The Case for Investing in Developer Experience
There’s a common pattern I’ve seen across engineering organizations: developer tooling is treated as an afterthought. Teams build features for customers but neglect the tools their own engineers use every day. I think this is a mistake.
The hidden cost of friction
Every time a developer waits for a slow build, fights a flaky test, or navigates a confusing deployment process, that’s time and focus lost. These costs compound. A 30-second delay in a feedback loop might not seem like much, but multiply it across dozens of engineers and hundreds of iterations per day, and it adds up to something significant.
More importantly, friction erodes morale. Engineers who spend their days fighting tooling instead of solving problems burn out faster and produce worse work.
Tooling as a product
The shift happens when you start treating internal tooling the same way you’d treat a customer-facing product. That means talking to your users (other engineers), understanding their pain points, and iterating on solutions.

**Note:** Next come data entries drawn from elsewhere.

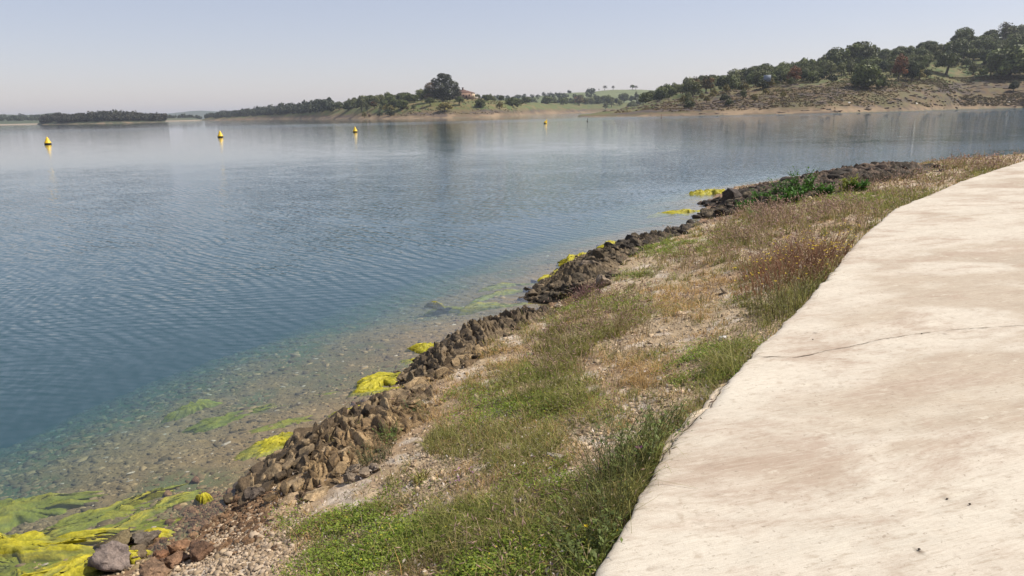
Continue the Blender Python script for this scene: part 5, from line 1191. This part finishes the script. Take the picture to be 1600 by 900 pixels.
# low scrub and drift on the drawdown slopes
def scrub(n, pxr, rr, label, seed, s0=(.3, 1.0), cA=(.05, .045, .025), cB=(.12, .10, .045), zr=(1.5, 60)):
    g = np.random.default_rng(seed); px = g.uniform(*pxr, n); a = np.array([az_of(p) for p in px]); r = g.uniform(rr[0], rr[1], n); x_, y_ = r*np.sin(a), r*np.cos(a); z_ = gz(x_, y_)
    k = (z_ > zr[0]) & (z_ < zr[1]) & (fbm(x_*.05, y_*.05, s=seed)+.3*fbm(x_*.3, y_*.3, s=seed+1) > -.05); x_, y_, z_ = x_[k], y_[k], z_[k]; n = len(x_); m = 16
    s_ = g.uniform(*s0, n); d = g.normal(size=(n, m, 3)); d /= np.linalg.norm(d, axis=2)[..., None]; d[..., 2] = np.abs(d[..., 2])
    c_ = d*s_[:, None, None]*[.7, .7, .5]+np.stack([x_, y_, z_], 1)[:, None]; q = g.normal(size=(n, m, 3)); q /= np.linalg.norm(q, axis=2)[..., None]; b = np.cross(q, d); b /= np.linalg.norm(b, axis=2)[..., None]+1e-6; e = .26*s_[:, None, None]
    V = np.stack([c_-q*e, c_+b*e, c_+q*e, c_-b*e], 2).reshape(-1, 3); t = g.random((n, 1)); C_ = np.repeat((c3(*cA)*(1-t)+c3(*cB)*t), m*4, 0)
    acc = Acc(); acc.add(V, np.arange(n*m)[:, None]*4+[0, 1, 2, 3], C_*g.uniform(.8, 1.2, (len(C_), 1))); tag(acc.obj('scrub', M_leaf), label, 'scrub', kind='stuff')
scrub(6500, (960, 1640), (300, 420), 'low rusty scrub on the bare slope of the right hill', 921, cA=(.09, .055, .028), cB=(.15, .115, .045), zr=(1.6, 16))
scrub(9000, (1200, 1640), (300, 420), 'olive brown weeds on the bare slope near the right border', 924, s0=(.2, .7), cA=(.085, .07, .03), cB=(.14, .12, .045), zr=(2.5, 18))
scrub(8000, (1180, 1640), (370, 600), 'low green scrub on the meadow of the right hill', 922, cA=(.06, .075, .02), cB=(.13, .11, .04), zr=(8, 60))
scrub(3000, (480, 860), (560, 680), 'low brown scrub on the bank of the peninsula', 923, cA=(.08, .06, .03), cB=(.15, .13, .05), zr=(1.8, 30))
scrub(16000, (1380, 1660), (375, 480), 'brown scrub streaks on the bare slope nearest the right border', 925, s0=(.25, .8), cA=(.07, .05, .028), cB=(.13, .10, .04), zr=(1.2, 16))
# rock ledges on the bare right slope
g = np.random.default_rng(931); n = 3000; pxx = g.uniform(930, 1640, n); aa = np.array([az_of(p) for p in pxx]); r_ = g.uniform(290, 470, n); x_, y_ = r_*np.sin(aa), r_*np.cos(aa); z_ = gz(x_, y_)
k = (z_ > .4) & (z_ < 13) & (fbm(x_*.06, z_*.8, s=932) > .02); x_, y_, z_ = x_[k], y_[k], z_[k]; n = len(x_)
acc = bake(ROCKS2, np.stack([x_, y_, z_], 1), rots(g.normal(0, .1, n), g.normal(0, .1, n), g.normal(0, .3, n)+math.radians(-20)), np.stack([g.uniform(.6, 2.2, n), g.uniform(.4, 1.0, n), g.uniform(.2, .5, n)], 1), cols(n, (.075, .058, .048), (.17, .125, .09)))
tag(acc.obj('rock_ledges', M_rock), 'dark rock ledges scattered on the bare slope of the right hill', 'rock ledges', kind='stuff')

# ------------------------------------------------------------------ house on the peninsula
def box(acc, c, s_, colr, rz=0):
    x_, y_, z_ = s_[0]/2, s_[1]/2, s_[2]/2; V = np.array([[a*x_, b*y_, d*z_] for a in (-1, 1) for b in (-1, 1) for d in (-1, 1)])@rot(0, 0, rz).T+np.array(c)
    acc.add(V, [[0, 1, 3, 2], [4, 6, 7, 5], [0, 4, 5, 1], [2, 3, 7, 6], [0, 2, 6, 4], [1, 5, 7, 3]], c3(*colr) if not isinstance(colr, np.ndarray) else colr)
M_wall = vcol_mat('old_plaster', .9, ((.6, .18), (3, .12))); M_roof = vcol_mat('roof_tiles', .85, ((1.2, .25),), stretch=(1, 5, 5))
def house():
    p = hit(724, 153.5, 600, 1000); root = empty('house', (p[0], p[1], p[2]), R(-14)); tag(root, 'old pinkish brick house with a hipped tile roof and chimney beside the eucalyptus', 'house')
    W_, D_, H_ = 18.0, 8.5, 4.2; wc = (.36, .235, .175)
    acc = Acc(); box(acc, (0, 0, H_/2-.6), (W_, D_, H_+1.2), wc); acc.obj('wall', M_wall, root)
    acc = Acc(); box(acc, (W_/2+.015, 0, H_/2-.05), (.03, D_-.1, H_-.4), (.55, .43, .30)); tag(acc.obj('end_wall', M_wall, root), 'cream plastered end wall')
    acc = Acc(); e = .45; hz = H_; rz_ = H_+2.9
    V = [(-W_/2-e, -D_/2-e, hz), (W_/2+e, -D_/2-e, hz), (W_/2+e, D_/2+e, hz), (-W_/2-e, D_/2+e, hz), (-W_/2+4.2, 0, rz_), (W_/2-4.2-4.0, 0, rz_), (-W_/2-e, -D_/2-e, hz-.15), (W_/2+e, -D_/2-e, hz-.15), (W_/2+e, D_/2+e, hz-.15), (-W_/2-e, D_/2+e, hz-.15)]
    acc.add(V, [[0, 1, 5, 4], [2, 3, 4, 5], [6, 7, 1, 0], [7, 8, 2, 1], [8, 9, 3, 2], [9, 6, 0, 3]], c3(.13, .075, .055)); acc.F3.append(np.array([[1, 2, 5], [3, 0, 4]])); ro = acc.obj('roof', M_roof, root)
    acc = Acc(); box(acc, (-.2, 0, rz_+.4), (1.1, 1.0, 2.0), (.16, .10, .08)); box(acc, (-.2, 0, rz_+1.55), (1.6, 1.5, .3), (.10, .07, .06)); acc.obj('chimney', M_wall, ro)
    for x_ in (-6.2, -2.4, 1.4, 6.6):
        acc = Acc(); box(acc, (x_, -D_/2-.02, 2.2), (1.0, .06, 1.3), (.03, .025, .025)); wn = acc.obj('window', M_wall, root)
        acc = Acc(); box(acc, (x_, -D_/2-.06, 1.5), (1.3, .16, .1), (.4, .33, .26)); acc.obj('sill', M_wall, wn)
    acc = Acc(); box(acc, (4.0, -D_/2-.02, 1.1), (1.2, .07, 2.2), (.07, .045, .035)); acc.obj('door', M_wall, root)
    acc = Acc(); box(acc, (W_/2+.05, .5, 1.9), (.06, 1.0, 1.4), (.04, .03, .03)); acc.obj('window', M_wall, root)
    q = hit(741, 154, 600, 1000); acc = Acc(); box(acc, (0, 0, .6), (7, .4, 1.4), (.55, .48, .42), R(-14)); box(acc, (0, 0, 1.36), (7.2, .55, .12), (.5, .44, .38), R(-14)); tag(acc.obj('garden_wall', M_wall, loc=tuple(q)), 'low pale wall running right from the house', 'wall')
house()
# sign on the right slope
def sign():
    p = hit(1198, 137, 280, 600); d = math.hypot(p[0], p[1]); k = d/FPX; root = empty('sign_board', tuple(p), R(-22)); tag(root, 'blank blue grey sign board on two posts among bushes at the wood edge', 'sign')
    w_, h_ = 10*k, 9*k; zc = 13*k
    acc = Acc(); box(acc, (0, 0, zc), (w_, .08, h_), (.22, .25, .30)); acc.obj('panel', vcol_mat('sign_panel', .6, ((1.5, .1),)), root)
    acc = Acc(); 
    for z_ in (-h_/2, h_/2): box(acc, (0, -.0, zc+z_), (w_+.12, .12, .1), (.3, .3, .3))
    for x_ in (-w_/2, w_/2): box(acc, (x_, 0, zc), (.1, .12, h_-.1), (.3, .3, .3))
    acc.obj('frame', M_wall, root)
    for x_ in (-w_*.32, w_*.32):
        acc = Acc(); box(acc, (x_, .1, zc/2), (.14, .12, zc+h_), (.22, .2, .18)); acc.obj('post', M_wall, root)
sign()
# small pale rocks on the right shore
for i, (px, py, lb) in enumerate([(1432, 162, 'white rock on the sandy shore below the middle of the right hill'), (1327, 161, 'small white rock on the sandy shore, left of the larger one'), (1576, 160, 'white rock on the sandy shore near the right border')]):
    p = hit(px, py, 240, 500); v, f = rock_proto(960+i, 2, 8, .06); acc = Acc(); acc.add(v*[.7, .5, .4], f, c3(.75, .72, .66)); tag(acc.obj('rock', M_rock, loc=tuple(p)), lb, 'rock')

# ------------------------------------------------------------------ haze
def haze():
    acc = Acc(); box(acc, (0, 0, 45.5), (19000, 19000, 109), (1, 1, 1)); m = bpy.data.materials.new('haze'); m.use_nodes = True; t = m.node_tree
    t.nodes.remove(t.nodes['Principled BSDF']); pv = N(t, 'ShaderNodeVolumePrincipled'); pv.inputs['Color'].default_value = (.80, .86, .98, 1); pv.inputs['Density'].default_value = HAZE; pv.inputs['Anisotropy'].default_value = .3
    t.links.new(pv.outputs[0], t.nodes['Material Output'].inputs['Volume']); tag(acc.obj('haze', m), kind='stuff')
HAZE = .00013
haze()
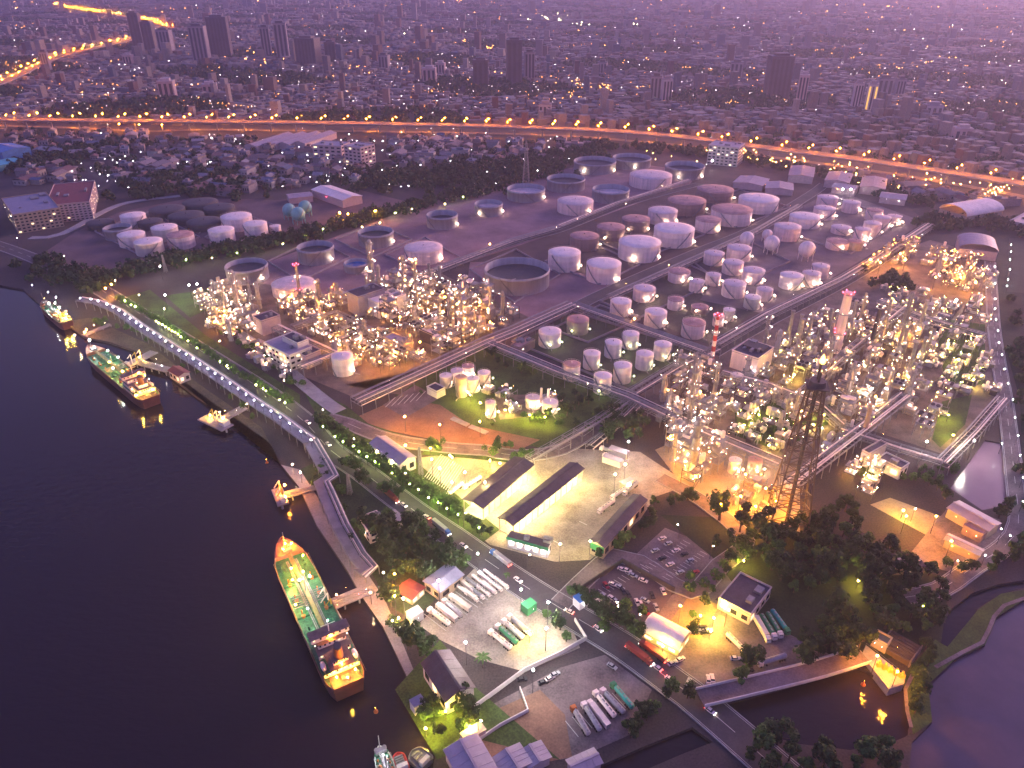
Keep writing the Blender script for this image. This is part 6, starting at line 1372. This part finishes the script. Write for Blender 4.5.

It doesn’t require a massive investment. Sometimes it’s as simple as:
- Writing clear documentation for a deployment process
- Adding a single CLI command that automates a five-step manual workflow
- Setting up proper error messages instead of cryptic stack traces
Measuring impact
The tricky part is that developer experience improvements are hard to measure directly. You won’t see them in a revenue dashboard. But you can track proxy metrics: build times, deployment frequency, time to first commit for new hires, and developer satisfaction surveys.
In my experience, the teams that take developer experience seriously ship faster, onboard new members more quickly, and maintain higher code quality over time. It’s one of those investments that pays for itself many times over.